I agree with your sentiments here. The zeitgeist of quaint has shifted and there’s no going back. Get the effing WiFi.
I’d bet if you did an analysis of who tends to order food with their macchiato and possibly orders a second macchiato, it’s the folx who are catching up for a few hours on emails and all the things the interwebs offer.
Getting WiFi also doesn’t preclude the old timey quainters from sitting and having old timey conversation with a friend or people watching.
Don’t even get me started on the block of wood bathroom key. Like you said, DEFINITELY more of a biohazard than a toilet used by the housed and the unhoused alike.
I would venture to say that most people fake wash their hands (they certainly couldn’t get through Happy Birthday) maybe twice a day.
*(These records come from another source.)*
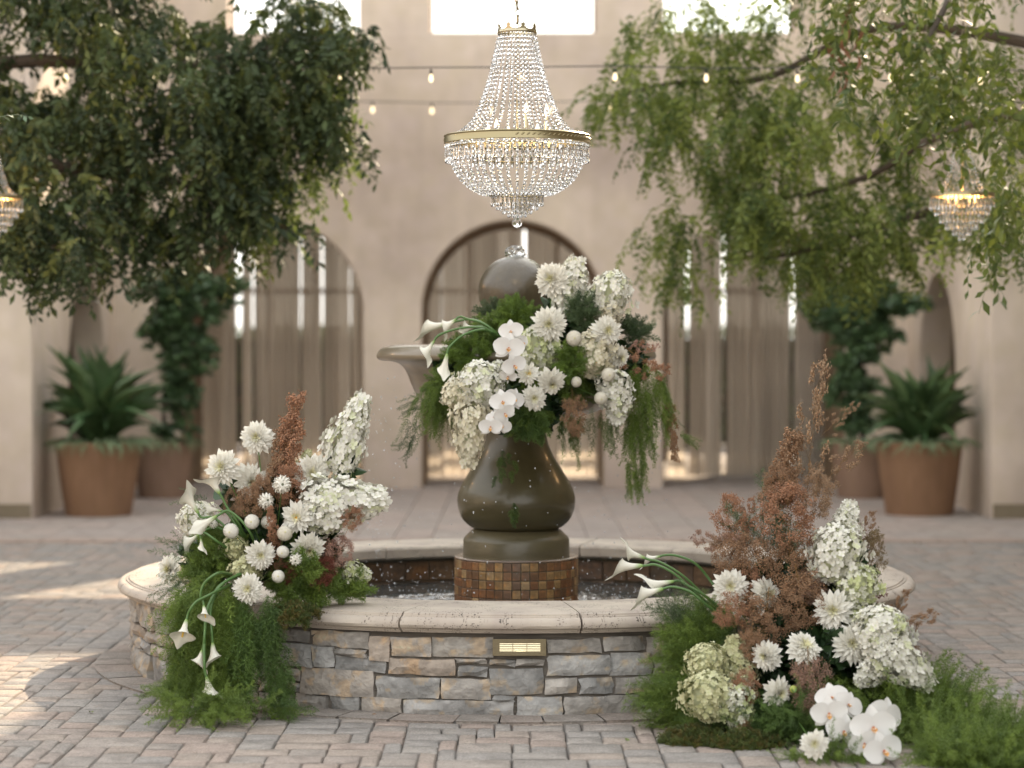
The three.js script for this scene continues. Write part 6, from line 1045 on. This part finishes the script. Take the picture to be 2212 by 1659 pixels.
{ // right
  const o = outside(2.32), f = thing('ground_fern', 'broad bed of green fern spreading over the paving at the lower right corner', 'fern', null, D(1950, 1580, 10.4).setY(0));
  const low = (p) => { o(p); };
  fronds(f, 'fronds', FR.trail, M.fern, [[1985, 1585, 140, 50, 10.65, 0.18, 260, 0.3, 0.3, 0.3, 1.2, 0.75], [1870, 1550, 110, 50, 10.85, 0.12, 170, 0.2, 0.3, 0.3, 1.2, 0.75], [2110, 1615, 110, 30, 10.4, 0.18, 190, 0.4, 0.25, 0.4, 1.1, 0.75], [1985, 1520, 70, 24, 10.8, 0.1, 90, 0.3, 0.4, 0.2, 1.1, 0.75], [2185, 1600, 24, 30, 10.25, 0.1, 22, 0.4, 0.8, 0.2, 0.6, 0.7], [1800, 1655, 110, 14, 10.2, 0.06, 80, 0.1, 0.05, 0.8, 1.3, 0.5], [2120, 1660, 140, 24, 10.05, 0.12, 230, 0.3, 0.25, 0.4, 1.1, 0.72], [2010, 1640, 40, 18, 10.2, 0.05, 40, 0.5, 0.2, 0.2, 1.0, 0.6]], 21, low);
  fronds(f, 'fronds', FR.trail, M.fernDeep, [[1750, 1545, 100, 55, 10.95, 0.12, 150, 0, 0.1, 0.5, 1.2, 0.65], [1690, 1585, 80, 28, 10.65, 0.08, 110, -0.1, 0.2, 0.5, 1.2, 0.6], [1740, 1560, 60, 40, 10.55, 0.06, 70, 0, 0.2, 0.4, 1.2, 0.55], [1900, 1570, 130, 45, 10.95, 0.12, 130, 0.3, 0.2, 0.4, 1.2, 0.7]], 22, low);
  const g = thing('fennel_bush', 'fine feathery green bush left of the ground bouquet, before the stone wall', 'shrub', null, D(1480, 1500, 10.95).setY(0));
  fronds(g, 'fronds', FR.fine, M.fern, [[1520, 1430, 45, 55, 11.08, 0.06, 70, -0.9, 0.1, 0.15, 0.8, 0.75], [1530, 1385, 40, 30, 11.1, 0.06, 45, -0.6, 0.3, 0.1, 0.8, 0.7], [1500, 1510, 55, 40, 11.0, 0.08, 80, -0.95, -0.1, 0.15, 0.7, 0.75], [1545, 1360, 34, 20, 11.1, 0.05, 30, -0.3, 0.4, 0.1, 0.9, 0.6]], 23, o);
  fronds(g, 'fronds', FR.fine, M.fernDeep, [[1550, 1450, 50, 80, 11.08, 0.05, 70, -0.5, 0.1, 0.2, 1, 0.7], [1570, 1560, 70, 25, 10.95, 0.08, 50, -0.4, 0, 0.4, 1, 0.6]], 24, o);
  fronds(g, 'fronds', FR.fine, M.fernBlue, [[1500, 1340, 40, 14, 11.1, 0.04, 14, -0.7, 0.8, 0, 0.6, 0.7], [1660, 1150, 40, 50, 11.15, 0.05, 16, -0.2, 0.8, 0, 0.7, 0.8], [1720, 1220, 40, 40, 11.1, 0.05, 14, 0.1, 0.8, 0, 0.7, 0.8]], 25);
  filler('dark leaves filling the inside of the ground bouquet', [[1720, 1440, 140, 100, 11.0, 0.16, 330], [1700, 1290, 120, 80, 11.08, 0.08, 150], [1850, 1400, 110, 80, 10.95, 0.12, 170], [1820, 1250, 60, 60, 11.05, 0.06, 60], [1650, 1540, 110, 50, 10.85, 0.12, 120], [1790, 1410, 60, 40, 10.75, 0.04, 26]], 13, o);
}
// moss pads
M.moss = mat([0.075, 0.085, 0.012], 1, { map: rep(T.grain, 8) });
function moss(label, pos, rx, rz, h, seed, brown, hang) {
  const t = thing('moss_pad', label, 'moss', null, pos), g = new THREE.SphereGeometry(1, 40, 16, 0, 6.2832, 0, 1.75), p = g.attributes.position, q = rng(seed);
  for (let i = 0; i < p.count; i++) { const x = p.getX(i), y = p.getY(i), z = p.getZ(i), k = 1 + 0.3 * N3(x * 2.3, z * 2.3, seed) + 0.12 * N3(x * 9, y * 9, z * 9 + seed); p.setXYZ(i, x * rx * k, y * h * k, z * rz * k); }
  g.computeVertexNormals(); boxUV(g); mesh('pad', g, M.moss, t);
  const ms = [], cs = [], b = frondGeo(0.03, 6, 0.013, 0.006, 800, 0.0012); for (let i = 0; i < 420 * Math.max(0.5, rx / 0.15); i++) { const k = Math.floor(q() * p.count), n = V(g.attributes.normal.getX(k), g.attributes.normal.getY(k), g.attributes.normal.getZ(k)); ms.push(M4(V(p.getX(k) + (q() - 0.5) * 0.012, p.getY(k), p.getZ(k) + (q() - 0.5) * 0.012), qTo(n.add(V(q() - 0.5, q() - 0.5, q() - 0.5)), V(1, 0, 0)), 0.7 + 0.6 * q())); cs.push(q() < brown ? RGB(1.5, 0.95, 0.8) : leafTint(q, [0.7, 0.8, 0.7], [1.2, 1.25, 1])); }
  copies('sprigs', b, fernMat([0.085, 0.11, 0.016]), ms, t, cs);
}
moss('green moss pad with a brown edge on the paving under the fennel bush', D(1500, 1590, 10.62).setY(0.0), 0.15, 0.11, 0.045, 3, 0.3);
moss('second moss pad on the paving, further right under the dark fern', D(1610, 1602, 10.5).setY(0.0), 0.16, 0.09, 0.04, 5, 0.25);
moss('mossy clump drooping over the coping edge below the rim bouquet', D(640, 1306, 11.38).setY(0.497), 0.10, 0.07, 0.03, 7, 0.35);
moss('tongue of moss hanging down the front of the coping', D(636, 1332, 11.245).setY(0.475), 0.05, 0.03, 0.045, 9, 0.4);
// fallen petals and leaves
{
  const q = rng(55), pet = blade(4, 2, rnd(0.3, 0.7), 0.5, 0.5);
  for (const [x, y, dep, l, h] of [[667, 1291, 11.5, 'fallen white petal lying on moss at the coping edge', 0.53], [597, 1546, 0, 'fallen white petal on the paving, nearer the stones of a pair', 0], [622, 1544, 0, 'fallen white petal on the paving, right one of a pair', 0], [1719, 1484, 11.15, 'fallen white petal on the coping under the ground callas', 0.514]]) {
    const p = dep ? D(x, y, dep) : D(x, y, EYE * F / (y - 740)).setY(0.006); if (dep && h) p.y = h; if (x > 1700) p.copy(D(1519, 1312, 11.55)).setY(0.512);
    const m = meta(mesh('fallen_petal', pet, M.petal), l, 'petal'); m.position.copy(p); m.rotation.set(-1.4, 0, 1.2 + q()); m.scale.setScalar(0.045);
  }
  const lf = blade(4, 2, leafProf(0.22), 0.5, 0.6), lm = [mat([0.35, 0.23, 0.05], 0.7), mat([0.22, 0.10, 0.03], 0.8), mat([0.12, 0.15, 0.04], 0.7)];
  [[277, 1667 * 0.0 + 1550, 0, 'small dark green leaf scrap on the collar paving left of the wall'], [2415 * 0.8848, 1452, 0, 'yellow leaf on the grey paving, far right'], [1385, 1553, 0, 'curled yellow stem scrap at the foot of the wall near the fennel bush'], [817, 1550, 1, 'brown leaf scrap at the foot of the wall below the lowest dahlia'], [985, 1557, 1, 'brown leaf scrap at the foot of the wall left of the step light'], [200, 1545, 2, 'green leaf scrap on the paving near the bottom left'], [1350, 1600, 2, 'tiny leaf on the paving in front of the wall, right of centre']].forEach(([x, y, k, l], i) => {
    const yy = i === 0 ? 1460 : y, m = meta(mesh('fallen_leaf', lf, lm[k], scene), l, 'leaf'); m.position.copy(D(x, yy, EYE * F / (yy - 740)).setY(0.008)); if (i === 3 || i === 4) m.position.z += 0.0; m.rotation.set(-1.45, 0.2, q() * 6); m.scale.setScalar(i === 2 ? 0.13 : 0.05); if (i === 2) { m.scale.set(0.03, 0.13, 0.03); m.rotation.set(-1.5, 0, 1.4); }
  });
}
// ================================================================ draw
const renderer = new THREE.WebGLRenderer({ antialias: true });
renderer.setSize(1024, 768);
renderer.toneMapping = THREE.LinearToneMapping; renderer.toneMappingExposure = EXPOSURE;
renderer.shadowMap.enabled = true;
renderer.render(scene, camera);
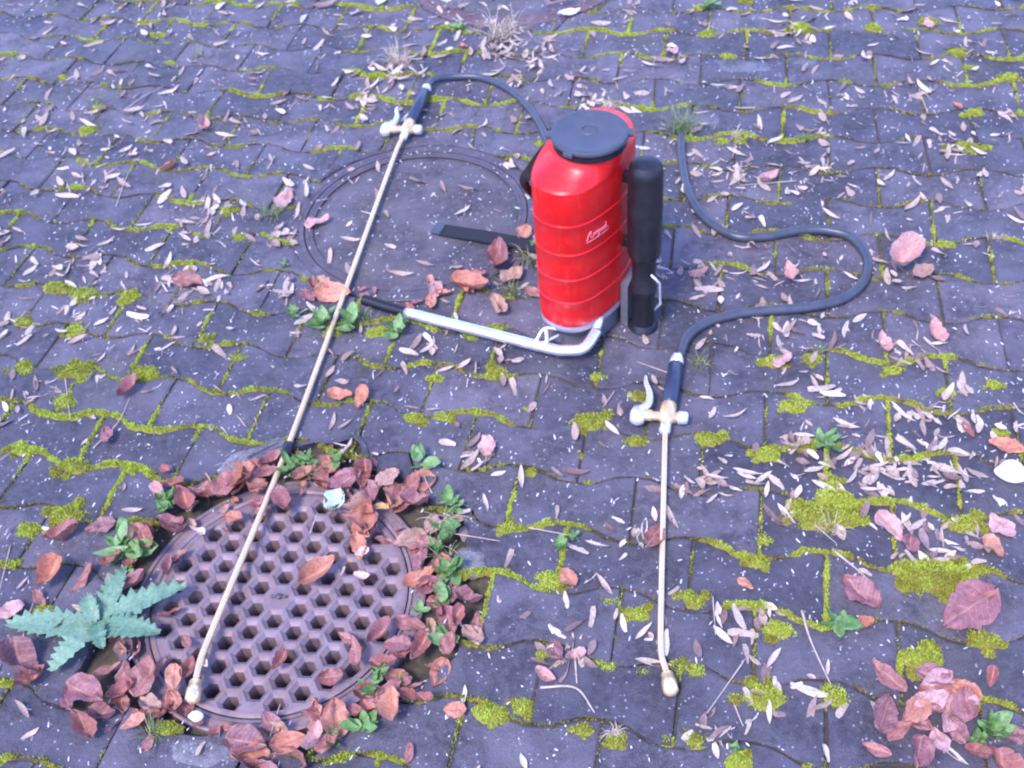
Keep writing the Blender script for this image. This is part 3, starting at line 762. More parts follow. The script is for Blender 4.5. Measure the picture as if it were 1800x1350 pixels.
rings += [foot_ring(0.996, .398), blend_ring(.015, .4015), blend_ring(.05, .4035), blend_ring(.14, .4065), blend_ring(.45, .415), blend_ring(.80, .4255), blend_ring(.95, .433), blend_ring(1.0, .441), blend_ring(1.0, .456)]
tank = loft("tank", rings, M_RED, spr)
# maker's mark printed as a raised script on the flat side
for (pts, w) in (
    ([(0.00, -.010), (0.006, .004), (0.012, .010), (0.010, -.004), (0.017, -.006)], .0013),
    ([(0.017, -.006), (0.020, .004), (0.023, -.004), (0.027, .005), (0.030, -.004)], .0012),
    ([(0.030, -.004), (0.034, .006), (0.031, -.014), (0.037, -.002), (0.041, .004)], .0012),
    ([(0.041, .004), (0.043, -.005), (0.048, .004), (0.051, -.005), (0.054, .006)], .0012),
    ([(0.056, .012), (0.058, -.003), (0.063, -.004)], .0012),
    ([(0.000, -.015), (0.025, -.013), (0.066, -.011)], .0010)):
    path = []
    base0 = Vector((0.163 - SO.x, 1.6155 - SO.y, 0)); base1 = Vector((0.246 - SO.x, 1.685 - SO.y, 0))
    dd = (base1 - base0).normalized()
    for q in catmull([(a, c, 0) for a, c in pts], 6):
        tpos = base0 + dd * (q.x * .86 + .008)
        d = tpos.normalized()
        best = max(FC, key=lambda p: p.normalized().dot(d))
        # closest point of the outline on that bearing
        k = min(range(len(FC)), key=lambda kk: (FC[kk] - tpos).length)
        A, B = FC[k - 1], FC[(k + 1) % len(FC)]
        e = (B - A).normalized(); s = A + e * (tpos - A).dot(e)
        nrm = Vector((e.y, -e.x, 0))
        s = Vector((s.x, s.y, 0)) + nrm * 0.0028
        path.append((s.x, s.y, 0.297 + q.y * .9))
    tube("maker_script", path, w * .8, M_LOGO, spr, 6)
# cap
cap = lathe("cap", [(0.0655, .445), (0.0675, .452), (0.071, .456), (0.0735, .459), (0.0738, .463), (0.072, .4665), (0.066, .4675), (0.064, .4668), (0.018, .4695), (0.0165, .4715), (0.0145, .4717), (0.0135, .4692), (0.0001, .4690)], (NECK.x, NECK.y), M_CAP, spr, 72)
for an in (-128, -8, 112, 172):
    a = R(an)
    box("cap_lug", (NECK.x + .075 * math.cos(a), NECK.y + .075 * math.sin(a), .4605), (.013, .019, .009), a, M_CAP, cap, .002)
lathe("neck_collar", [(0.064, .440), (0.0695, .4415), (0.0695, .4515), (0.066, .453)], (NECK.x, NECK.y), M_BLACK, spr, 64)
# foot
loft("base_rim", [foot_ring(0.93, .050), foot_ring(0.985, .0525), foot_ring(0.995, .060), foot_ring(0.975, .0665)], M_RIM, spr)
loft("base", [foot_ring(0.90, .0005), foot_ring(0.915, .004), foot_ring(0.865, .03), foot_ring(0.90, .0515)], M_BASE, spr)
# grey side plate between tank and air cylinder
loft("side_bracket", [[Vector((x - SO.x, y - SO.y, z)) for x, y in ((.258, 1.668), (.283, 1.722), (.270, 1.735), (.245, 1.680))] for z in (0.001, .02, .08, .115)], M_BASE, spr)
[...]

It’s like how the remote control is by far the filthiest thing in a hotel room (in a close heat with the “comforter” 🤮).
I just watched the documentary Poisoned on Netflix about our food supply. You might stop eating altogether. For starters, DEFINITELY give up romaine lettuce. E. coli outbreaks up the wazoo.
This used to be a REALLY big deal, especially before I could use my phone as a wifi hotspot.
Buddy, this is the internet. Any minor inconvenience is literally neoliberal decline!
That's not necessarily wrong, but I'm thinking about how much better things are now. i'm like the anti-MAGA anti-boomer.
I agree with your sentiments here. The zeitgeist of quaint has shifted and there’s no going back. Get the effing WiFi.
I’d bet if you did an analysis of who tends to order food with their macchiato and possibly orders a second macchiato, it’s the folx who are catching up for a few hours on emails and all the things the interwebs offer.
Getting WiFi also doesn’t preclude the old timey quainters from sitting and having old timey conversation with a friend or people watching.
Don’t even get me started on the block of wood bathroom key. Like you said, DEFINITELY more of a biohazard than a toilet used by the housed and the unhoused alike.
I just wanna know what's on people's hands that make these keys so gross. Make people use hand sanitizer before grabbing these keys at the very least.
I would venture to say that most people fake wash their hands (they certainly couldn’t get through Happy Birthday) maybe twice a day. It’s like how the remote control is by far the filthiest thing in a hotel room (in a close heat with the “comforter” 🤮).
I just watched the documentary Poisoned on Netflix about our food supply. You might stop eating altogether. For starters, DEFINITELY give up romaine lettuce. E. coli outbreaks up the wazoo.
1. Now I just thought of all the times a barista has to touch these keys to hand them to people before making coffees 🤮
2. Romaine lettuce sucks. Mixed greens or kale for salads, arugula (or shredded iceberg in specific contexts) for sandwiches/burgers.